STORIES
Pool Balls
By Jack DeYoung
I always felt somewhat guilty whenever I’d return to the office after a long work trip. I got the impression that the development team thought that we’d go to these pseudo-glamorous events and spend 10% of the time working and 90% of the time galavanting about some exotic locale. Let’s put that to rest now—that’s an inaccurate percentage.
It was probably only 80% galavanting.
One such occasion that I remember fondly was a trip to Chicago for a conference with Evan Rocha and Mike Clauss. We had just been sued by that one label that rhymes with Shmooniversal and we’d all firmly adopted an “us against the universe” mentality. By the last day of the conference, we’d had a series of successful meetings/incidents that included:
A conversation with Bob Seger’s team about becoming the first digital music platform to host his songs (he was a long time holdout). This would obviously be a tremendous coup for us in the long term (exaggerated eye roll).
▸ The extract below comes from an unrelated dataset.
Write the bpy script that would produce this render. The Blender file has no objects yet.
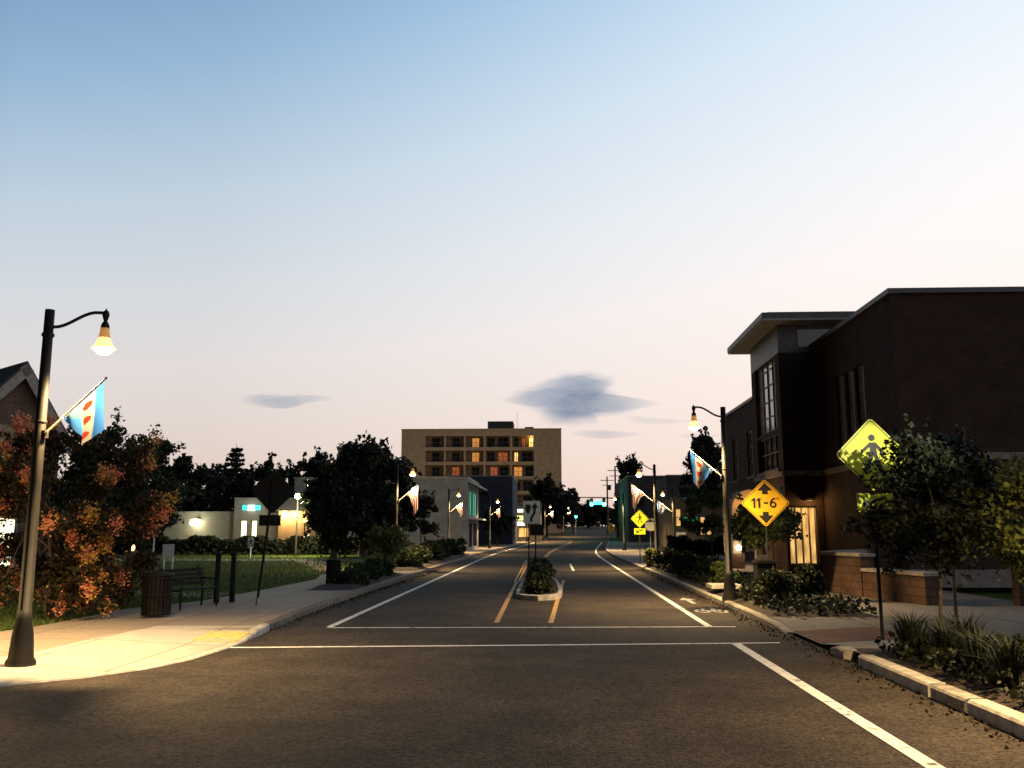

We got chummy with a bunch of Shmooniversal employees and some of them showed us that they’d downloaded the Grooveshark app on their phone. I can very distinctly remembering that I should probably write their names down to see if they uploaded music because it JUST. MIGHT. come up later.
We crashed a graduation ceremony for a local arts college and raised several toasts with groups of students while yelling things like “We finally did it!” Not work related, just kind of fun.
Anyway, getting down to brass tacks, the lawsuit weighed pretty heavily on everyone’s minds while we were on this trip. In their incomparable opulence, Shmooniversal had rented out the presidential suite at the hotel hosting the conference. They’d spared no expense and in addition to inexplicably having a cardboard cutout of Randy Jackson from American Idol in one of the bedrooms (photos were taken of me spooning said cutout), they’d also brought in a pool table with Shmooniversal BRANDED pool balls. This seemed like a personal affront to us so Evan and I vowed to exact some sort of vengeance as punishment for Shmooniversal seemingly thumbing their nose in our faces with their wanton spending.
So what did we do, you ask? Did we attempt to make in-roads with their team to bolster our case? Absolutely. Did we adjourn to their suite during the evenings for the parties they hosted each night to charm them into dropping the lawsuit? With vigor. Did we smoke a joint on their helipad? Almost certainly. Now, drinking their free alcohol and indulging in illegal substances on helipads only served as small victories and Evan and I knew we needed to make a big statement. This was not a time for half measures. We needed to send a message they’d hear loud and clear and that we could describe to the troops when we returned triumphantly to Gainesville.
So we decided to steal their branded pool balls.
I’d like to say that this was a clandestine effort with ropes, pulleys and elaborate contraptions we painstakingly built while the Mission Impossible theme song played in the background. In fact, it was really just a matter of having one of us distract prying eyes while the other deftly pocketed the pool balls. Full of mirth from alcohol and subterfuge, Evan and I left the party that night giggling like idiots with pockets full of Shmooniversal branded pool balls.
Unfortunately, we didn’t get them all so we resolved to return the next day right before the conference’s award ceremony when the suite would ideally be unoccupied. Really just your standard B&E job.
We arrived back at the suite the next afternoon to find it occupied by very serious looking dudes in suits and a tall, gangly blonde girl who kinda had the posture of a constipated velociraptor. If you guessed that the only people in the suite were Shmooniversal’s entire C-Suite and Taylor Swift, then your clairvoyance is admirable. Evan and I barged into the room on a mission to abscond with pool balls and you can imagine the looks of surprise on the faces of everyone in the room when it became painfully obvious that we’d just interrupted a very serious conversation with the biggest recording artist in the world.
Here’s the thing though, while ostensibly this scenario had disaster written all over it, Evan and I looked at one another and telepathically relayed the same sentiment. “Their security sucks, that’s Taylor Swift, and if we were one of the guys in suits then all we’d be thinking about would be making sure that nobody makes a scene around our cash cow.” We tried to play it cool, threw up some cursory head nods to the other people in the room, stole another pool ball, and ran out of the room to continue the trend of grand theft pool ball while laughing like morons.
So yeah, we returned triumphantly to Gainesville and ceremoniously presented our prize to Sam. We’d fought and won a small battle and the pool balls were a perfect manifestation of how we’d do everything we could to go down swinging against seemingly insurmountable odds.
They only ended up costing us $17 billion.